WHAT THE TASK ASKS ▸ Reproduce every record below exactly as it appears.

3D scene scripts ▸

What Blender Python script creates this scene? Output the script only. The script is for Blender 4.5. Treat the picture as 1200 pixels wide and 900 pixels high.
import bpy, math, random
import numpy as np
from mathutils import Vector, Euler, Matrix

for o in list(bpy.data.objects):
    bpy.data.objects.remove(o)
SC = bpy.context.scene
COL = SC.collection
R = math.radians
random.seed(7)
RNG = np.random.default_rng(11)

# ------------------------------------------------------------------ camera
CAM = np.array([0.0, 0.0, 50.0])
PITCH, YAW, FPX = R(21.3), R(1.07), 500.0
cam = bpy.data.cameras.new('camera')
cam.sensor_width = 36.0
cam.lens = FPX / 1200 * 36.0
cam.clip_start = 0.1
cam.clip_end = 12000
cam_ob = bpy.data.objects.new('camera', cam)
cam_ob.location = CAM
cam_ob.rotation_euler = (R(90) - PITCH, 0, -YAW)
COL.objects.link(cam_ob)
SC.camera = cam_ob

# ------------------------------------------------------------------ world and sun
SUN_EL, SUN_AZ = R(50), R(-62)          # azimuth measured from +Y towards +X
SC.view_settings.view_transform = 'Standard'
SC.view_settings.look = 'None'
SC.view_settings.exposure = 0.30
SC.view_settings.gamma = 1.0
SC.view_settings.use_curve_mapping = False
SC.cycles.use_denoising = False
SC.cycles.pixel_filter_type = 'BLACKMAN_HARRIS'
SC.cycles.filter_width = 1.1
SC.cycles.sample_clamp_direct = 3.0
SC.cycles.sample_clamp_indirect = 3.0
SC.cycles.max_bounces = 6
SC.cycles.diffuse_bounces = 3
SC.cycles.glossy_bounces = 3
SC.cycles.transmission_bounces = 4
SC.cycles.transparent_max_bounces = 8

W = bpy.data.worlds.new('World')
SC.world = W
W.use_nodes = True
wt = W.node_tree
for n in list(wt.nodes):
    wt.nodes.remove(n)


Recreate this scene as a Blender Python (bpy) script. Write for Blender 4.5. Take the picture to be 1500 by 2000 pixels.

REPLY TO THE EXERCISE ▸
What Blender Python script creates this scene? Output the script only. The script is for Blender 4.5. Treat the picture as 1200 pixels wide and 900 pixels high.
import bpy, math, random
import numpy as np
from mathutils import Vector, Euler, Matrix

for o in list(bpy.data.objects):
    bpy.data.objects.remove(o)
SC = bpy.context.scene
COL = SC.collection
R = math.radians
random.seed(7)
RNG = np.random.default_rng(11)

# ------------------------------------------------------------------ camera
CAM = np.array([0.0, 0.0, 50.0])
PITCH, YAW, FPX = R(21.3), R(1.07), 500.0
cam = bpy.data.cameras.new('camera')
cam.sensor_width = 36.0
cam.lens = FPX / 1200 * 36.0
cam.clip_start = 0.1
cam.clip_end = 12000
cam_ob = bpy.data.objects.new('camera', cam)
cam_ob.location = CAM
cam_ob.rotation_euler = (R(90) - PITCH, 0, -YAW)
COL.objects.link(cam_ob)
SC.camera = cam_ob

# ------------------------------------------------------------------ world and sun
SUN_EL, SUN_AZ = R(50), R(-62)          # azimuth measured from +Y towards +X
SC.view_settings.view_transform = 'Standard'
SC.view_settings.look = 'None'
SC.view_settings.exposure = 0.30
SC.view_settings.gamma = 1.0
SC.view_settings.use_curve_mapping = False
SC.cycles.use_denoising = False
SC.cycles.pixel_filter_type = 'BLACKMAN_HARRIS'
SC.cycles.filter_width = 1.1
SC.cycles.sample_clamp_direct = 3.0
SC.cycles.sample_clamp_indirect = 3.0
SC.cycles.max_bounces = 6
SC.cycles.diffuse_bounces = 3
SC.cycles.glossy_bounces = 3
SC.cycles.transmission_bounces = 4
SC.cycles.transparent_max_bounces = 8

W = bpy.data.worlds.new('World')
SC.world = W
W.use_nodes = True
wt = W.node_tree
for n in list(wt.nodes):
    wt.nodes.remove(n)


Recreate this scene as a Blender Python (bpy) script. Write for Blender 4.5. Take the picture to be 1500 by 2000 pixels.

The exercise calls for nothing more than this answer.